My dog has no nose! How does he smell? Terrible!!! ------------------------- Two elephants fall of a cliff BOOM BOOM --------------------- Why can't the two elephants go swimming? Because they only have a pair of trunks between them! ------------------------------------------ Why can't you get painkillers in the jungle? because the parrots eat em all! --------------------------------------- Hear about the papershop? Blew away!! ------------------------------------- HP/Ketchup/Branston/ Police reveal their sauces! --------------------------------------- Hear about the wedding of the two aerials?
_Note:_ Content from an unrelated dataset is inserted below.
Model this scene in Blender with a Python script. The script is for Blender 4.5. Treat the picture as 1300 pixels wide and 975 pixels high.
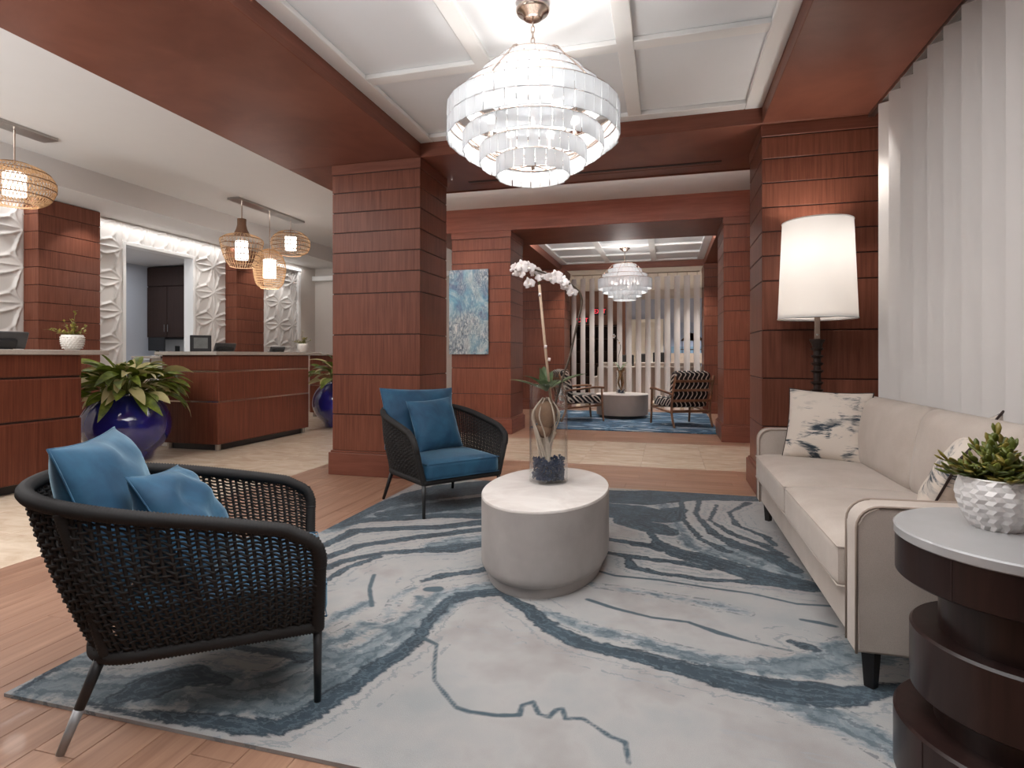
import bpy, bmesh, math, random
from mathutils import Vector, Matrix, Euler
from mathutils.geometry import interpolate_bezier

for _o in list(bpy.data.objects):
    bpy.data.objects.remove(_o)
scene = bpy.context.scene
COL = scene.collection
PI = math.pi
rnd = random.Random(7)

# ------------------------------------------------------------------ camera
cam_d = bpy.data.cameras.new('camera')
cam = bpy.data.objects.new('camera', cam_d)
COL.objects.link(cam)
YAW = math.atan(196 / 727.0)
cam.location = (0, 0, 1.09)
cam.rotation_euler = (PI / 2, 0, YAW)
cam_d.sensor_width = 36
cam_d.lens = 36 * 727 / 1300.0
cam_d.shift_y = -35.5 / 1300.0
cam_d.clip_start = 0.05
scene.camera = cam

# ------------------------------------------------------------------ world and exposure
world = bpy.data.worlds.new('world')
scene.world = world
world.use_nodes = True
world.node_tree.nodes['Background'].inputs[0].default_value = (0.95, 0.97, 1.0, 1)
world.node_tree.nodes['Background'].inputs[1].default_value = 0.05
scene.view_settings.view_transform = 'Standard'
scene.view_settings.look = 'None'
scene.view_settings.exposure = 0.14
scene.view_settings.gamma = 1.0
scene.view_settings.use_curve_mapping = False

# ------------------------------------------------------------------ large lights
def area(name, loc, rot, sx, sy, power, color=(1, 1, 1), spread=180):
    d = bpy.data.lights.new(name, 'AREA')
    d.shape = 'RECTANGLE'; d.size = sx; d.size_y = sy
    d.energy = power; d.color = color; d.spread = math.radians(spread)
    o = bpy.data.objects.new(name, d); COL.objects.link(o)
    o.location = loc; o.rotation_euler = rot
    return o
def spot(name, loc, power, angle=70, color=(1, 0.95, 0.89), target=None, blend=0.6, radius=0.03):
    d = bpy.data.lights.new(name, 'SPOT')
    d.energy = power; d.spot_size = math.radians(angle); d.spot_blend = blend
    d.color = color; d.shadow_soft_size = radius
    o = bpy.data.objects.new(name, d); COL.objects.link(o); o.location = loc
    if target is not None:
        o.rotation_euler = (Vector(target) - Vector(loc)).to_track_quat('-Z', 'Y').to_euler()
    return o
def bulb(name, loc, power, color=(1, 0.965, 0.925), radius=0.03):
    d = bpy.data.lights.new(name, 'POINT')
    d.energy = power; d.color = color; d.shadow_soft_size = radius
    o = bpy.data.objects.new(name, d); COL.objects.link(o); o.location = loc
    return o
# added fill: up-facing areas behind the camera and unseen overhead panels
area('rear_up_fill', (-0.4, -1.8, 1.2), (2.74, 0, 0), 4.4, 1.8, 390, (0.94, 0.975, 1.0), 92)
area('reception_up_fill', (-5.2, -1.4, 1.2), (2.45, 0, 0), 3.0, 1.8, 165, (0.95, 0.98, 1.0), 110)
area('overhead_fill', (-0.7, 1.3, 2.93), (0, 0, 0), 2.2, 2.2, 58, (1, 0.99, 0.98))
area('desk_aisle_fill', (-4.6, 1.6, 3.1), (0, 0, 0), 1.6, 2.2, 75, (1, 0.985, 0.97))
spot('screen_end_fill', (1.28, 4.28, 2.83), 34, 44, color=(1, .97, .93), target=(1.45, 4.45, 1.1), radius=.03)  # added spot that brightens the first louvre fin, no fixture there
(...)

Ceremony was crap, but reception was fantastic! -------------------------------- Went to B&Q the other day and a guy dressed in orange asked if I wanted decking, so I booted him in the balls!
Knock knock. Who's there? Interrupting cow. Interrup... Moooooooo. Why did the mouse cross the road? Because it was nailed to a chicken. How do you know when there's a drummer at your door? The knocking speeds up. How do you know when there's a singer at your door? He can't find the key and doesn't know when to come in. How do you know when there's a bass player at your door? Who cares?
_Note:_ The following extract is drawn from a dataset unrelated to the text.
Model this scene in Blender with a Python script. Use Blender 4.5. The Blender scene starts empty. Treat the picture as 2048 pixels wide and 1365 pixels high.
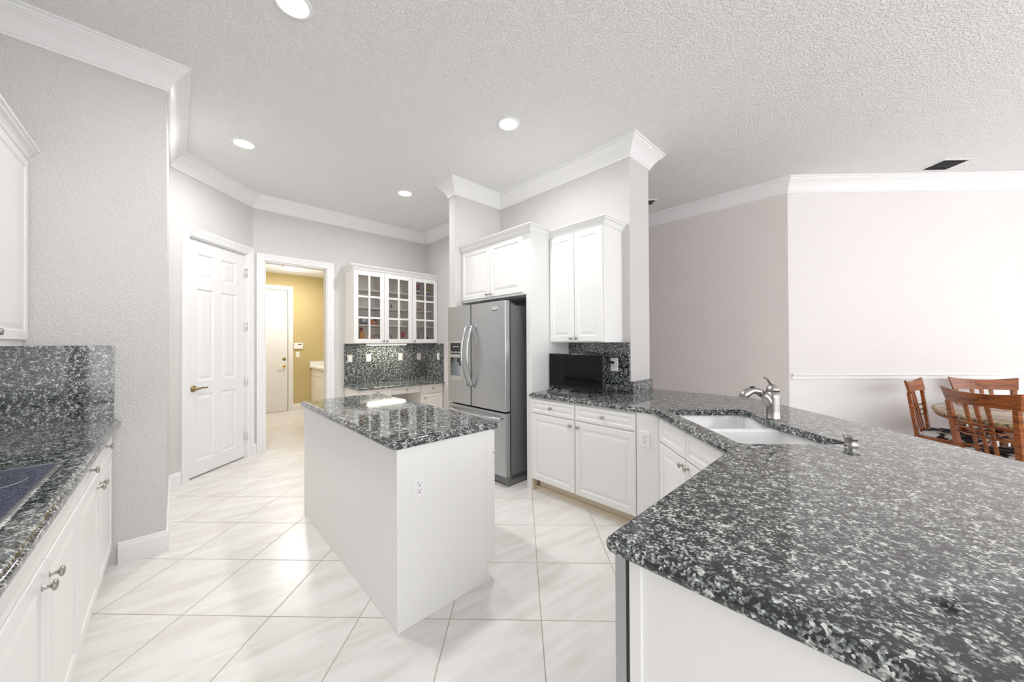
import bpy, bmesh, math, random
from mathutils import Vector, Matrix
random.seed(7)
S = 2 ** -0.5
PI = math.pi
col = bpy.context.scene.collection
scn = bpy.context.scene

# ------------------------------------------------------------------ camera, world, exposure
YAW, PIT, ROL, FPX, CAMZ = 0.02508409, 0.00629382, -0.00492473, 707.67, 1.38
def make_camera():
    cy, sy, cp, sp, cr, sr = math.cos(YAW), math.sin(YAW), math.cos(PIT), math.sin(PIT), math.cos(ROL), math.sin(ROL)
    r = Vector((cy, sy, 0)); f = Vector((-sy * cp, cy * cp, sp)); u = r.cross(f)
    r2 = r * cr + u * sr; u2 = -r * sr + u * cr
    cam = bpy.data.cameras.new('camera'); o = bpy.data.objects.new('camera', cam); col.objects.link(o)
    m = Matrix((r2, u2, -f)).transposed().to_4x4(); m.translation = (0, 0, CAMZ)
    o.matrix_world = m
    cam.sensor_width = 36; cam.lens = FPX / 2048 * 36; cam.clip_start = 0.02; cam.clip_end = 200
    scn.camera = o
make_camera()
w = bpy.data.worlds.new('world'); scn.world = w; w.use_nodes = True
bg = w.node_tree.nodes['Background']; bg.inputs[0].default_value = (0.97, 0.98, 1.0, 1); bg.inputs[1].default_value = 2.0
vs = scn.view_settings
vs.view_transform = 'Standard'; vs.look = 'None'; vs.gamma = 1; vs.use_curve_mapping = False
vs.exposure = 0.86
scn.cycles.max_bounces = 10; scn.cycles.diffuse_bounces = 7; scn.cycles.glossy_bounces = 5
scn.cycles.sample_clamp_indirect = 6
CAN_W = 9.0      # watts of each recessed lamp
WIN_W = 1.0

# ------------------------------------------------------------------ helpers
def AB(a, b):     # kitchen walls run at 45 degrees to the floor tiles: a = along the short walls, b = along the long ones
    return ((a - b) * S, (a + b) * S)
R45 = math.radians(45)
def rot_face(d):  # rotation that makes local -y look along d
    return {'-a': -R45, '+a': 3 * R45, '-b': R45, '+b': -3 * R45, '-X': -2 * R45, '-Y': 0.0}[d]

class M:
    def __init__(s): s.v = []; s.f = []; s.sm = []; s.mi = []; s.cur = 0
    def add(s, vs_, fs, smooth=False):
        n = len(s.v); s.v += [tuple(p) for p in vs_]
        for f in fs: s.f.append([n + i for i in f]); s.sm.append(smooth); s.mi.append(s.cur)
        return s
    def box(s, x0, x1, y0, y1, z0, z1):
        x0, x1 = sorted((x0, x1)); y0, y1 = sorted((y0, y1)); z0, z1 = sorted((z0, z1))
        v = [(x0, y0, z0), (x1, y0, z0), (x1, y1, z0), (x0, y1, z0), (x0, y0, z1), (x1, y0, z1), (x1, y1, z1), (x0, y1, z1)]
        return s.add(v, [(0, 3, 2, 1), (4, 5, 6, 7), (0, 1, 5, 4), (1, 2, 6, 5), (2, 3, 7, 6), (3, 0, 4, 7)])
    def prism(s, poly, z0, z1):
        n = len(poly)
        v = [(x, y, z0) for x, y in poly] + [(x, y, z1) for x, y in poly]
        f = [tuple(range(n - 1, -1, -1)), tuple(range(n, 2 * n))] + [(i, (i + 1) % n, n + (i + 1) % n, n + i) for i in range(n)]
        return s.add(v, f)
    def rings(s, rings, cap0=True, cap1=True, smooth=False, closed=True):
        n = len(rings[0]); v = [p for r in rings for p in r]; f = []
        for k in range(len(rings) - 1):
            for i in range(n if closed else n - 1):
                j = (i + 1) % n
                f.append((k * n + i, k * n + j, (k + 1) * n + j, (k + 1) * n + i))
        s.add(v, f, smooth); base = len(s.v) - len(v)
        if cap0: s.f.append([base + i for i in range(n - 1, -1, -1)]); s.sm.append(False); s.mi.append(s.cur)
        if cap1: s.f.append([base + (len(rings) - 1) * n + i for i in range(n)]); s.sm.append(False); s.mi.append(s.cur)
        return s
    def lathe(s, prof, c=(0, 0, 0), axis='z', n=24, cap=True):
        rs = []
        for r, h in prof:
            ring = []
            for i in range(n):
                t = 2 * PI * i / n; x, y = r * math.cos(t), r * math.sin(t)
                if axis == 'z': p = (c[0] + x, c[1] + y, c[2] + h)
                elif axis == '-y': p = (c[0] + x, c[1] - h, c[2] + y)
                else: p = (c[0] + h, c[1] + x, c[2] + y)
                ring.append(p)
            rs.append(ring)
        return s.rings(rs, cap, cap, True)
    def tube(s, pts, rad, n=12, flat=1.0, up=(0, 0, 1)):
        pts = [Vector(p) for p in pts]; rs = []
        if not hasattr(rad, '__len__'): rad = [rad] * len(pts)
        for i, p in enumerate(pts):
            t = (pts[min(i + 1, len(pts) - 1)] - pts[max(i - 1, 0)]).normalized()
            u = Vector(up) if abs(t.dot(Vector(up))) < 0.95 else Vector((1, 0, 0))
            a = t.cross(u).normalized(); b = a.cross(t).normalized()
            fl = flat[i] if hasattr(flat, '__len__') else flat
            rs.append([tuple(p + a * math.cos(2 * PI * k / n) * rad[i] + b * math.sin(2 * PI * k / n) * rad[i] * fl) for k in range(n)])
        return s.rings(rs, True, True, True)
    def build(s, name, mat, parent=None, bevel=0.0, seg=2, recalc=True):
        me = bpy.data.meshes.new(name); me.from_pydata(s.v, [], s.f)
        mats = mat if isinstance(mat, (list, tuple)) else [mat]
        for m in mats: me.materials.append(m)
        for p, sm, mi in zip(me.polygons, s.sm, s.mi): p.use_smooth = sm; p.material_index = mi
        me.validate()
        if recalc:
            bm = bmesh.new(); bm.from_mesh(me); bmesh.ops.recalc_face_normals(bm, faces=bm.faces); bm.to_mesh(me); bm.free()
        o = bpy.data.objects.new(name, me); col.objects.link(o)
        if parent: o.parent = parent
        if bevel:
            b = o.modifiers.new('bevel', 'BEVEL'); b.width = bevel; b.segments = seg; b.limit_method = 'ANGLE'; b.angle_limit = math.radians(40)
            b.harden_normals = False
        return o

def tag(o, label=None, cat=None, group=None, kind=None):
    if label: o['label'] = label
    if cat: o['category'] = cat
    if group: o['group'] = group
    if kind: o['kind'] = kind
    return o
def thing(name, label, cat, loc=(0, 0, 0), rz=0.0, group=None):
    o = bpy.data.objects.new(name, None); col.objects.link(o)
    o.location = loc; o.rotation_euler = (0, 0, rz); o.empty_display_size = 0.1
    return tag(o, label, cat, group)
def struct(o): o['kind'] = 'structure'; return o
def at(o, loc, rz=0.0): o.location = loc; o.rotation_euler = (0, 0, rz); return o
def copy_tree(o, parent=None):
    c = o.copy(); col.objects.link(c)
    if parent: c.parent = parent
    for ch in list(o.children): copy_tree(ch, c)
    return c

# ------------------------------------------------------------------ materials
def newmat(name):
    m = bpy.data.materials.new(name); m.use_nodes = True
    return m, m.node_tree, m.node_tree.nodes['Principled BSDF']
def N(nt, t, **k):
    n = nt.nodes.new(t)
    for a, b in k.items():
        if a in n.inputs.keys(): n.inputs[a].default_value = b
        else: setattr(n, a, b)
    return n
def plain(name, c, rough=0.5, metal=0.0, spec=0.5, coat=0.0):
    m, nt, p = newmat(name)
    p.inputs['Base Color'].default_value = (*c, 1); p.inputs['Roughness'].default_value = rough
    p.inputs['Metallic'].default_value = metal; p.inputs['Specular IOR Level'].default_value = spec
    p.inputs['Coat Weight'].default_value = coat; p.inputs['Coat Roughness'].default_value = 0.08
    return m
def bumpy(name, c, rough, scale, strength, dist=0.002, detail=2.0, ramp=None, var=0.0):
    m, nt, p = newmat(name)
    L = nt.links.new
    tc = N(nt, 'ShaderNodeTexCoord'); no = N(nt, 'ShaderNodeTexNoise'); no.inputs['Scale'].default_value = scale; no.inputs['Detail'].default_value = detail
    L(tc.outputs['Object'], no.inputs['Vector'])
    h = no.outputs['Fac']
    if ramp:
        r = N(nt, 'ShaderNodeValToRGB'); r.color_ramp.elements[0].position = ramp[0]; r.color_ramp.elements[1].position = ramp[1]
        L(h, r.inputs[0]); h = r.outputs[0]
    b = N(nt, 'ShaderNodeBump'); b.inputs['Strength'].default_value = strength; b.inputs['Distance'].default_value = dist
    L(h, b.inputs['Height']); L(b.outputs[0], p.inputs['Normal'])
    p.inputs['Base Color'].default_value = (*c, 1); p.inputs['Roughness'].default_value = rough
    if var:
        n2 = N(nt, 'ShaderNodeTexNoise'); n2.inputs['Scale'].default_value = 1.7
        L(tc.outputs['Object'], n2.inputs['Vector'])
        mx = N(nt, 'ShaderNodeMix', data_type='RGBA'); mx.inputs[6].default_value = (*c, 1); mx.inputs[7].default_value = (*[x * (1 - var) for x in c], 1)
        L(n2.outputs['Fac'], mx.inputs[0]); L(mx.outputs[2], p.inputs['Base Color'])
    return m
MAT = {}
MAT['wall'] = bumpy('wall_paint', (0.66, 0.64, 0.628), 0.75, 110, 0.6, 0.003, 2.5, (0.42, 0.62))
MAT['wall_warm'] = bumpy('beige_wall_paint', (0.74, 0.685, 0.655), 0.75, 130, 0.4, 0.0025, 2.5, (0.42, 0.62))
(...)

A guy goes into the Doctors, 'Doctor, Doctor, I've got a lettuce stuck up my arse!' The Doctor says 'Hmm... That's just the tip of the iceberg'
A tractor obsessed guy blindfolds his wife and brings her on a surprise trip for their 15 year wedding anniversary. When they arrive he takes off the blindfold and they're at the international tractor festival. His wife completely loses the plot and threathens to leave him if he doesn't give up all the tractor nonsense and he reluctantly agrees. The next year his wife is waiting for him in a pub and the barman asks what she is doing. "it's my 16 year wedding anniversary and I'm just waiting for my husband to come", just as she says this her husband walks in the door and immediately all the smoke and steam zip out the door. "what the hell was that?" asks the barman. "it's alright", says the wife, "it's just my husband, he's an ex-tractor fan"
Two nuns in the bath.One says "where's the soap ?" The other replies "up my arse, you'll have to use the shower gel".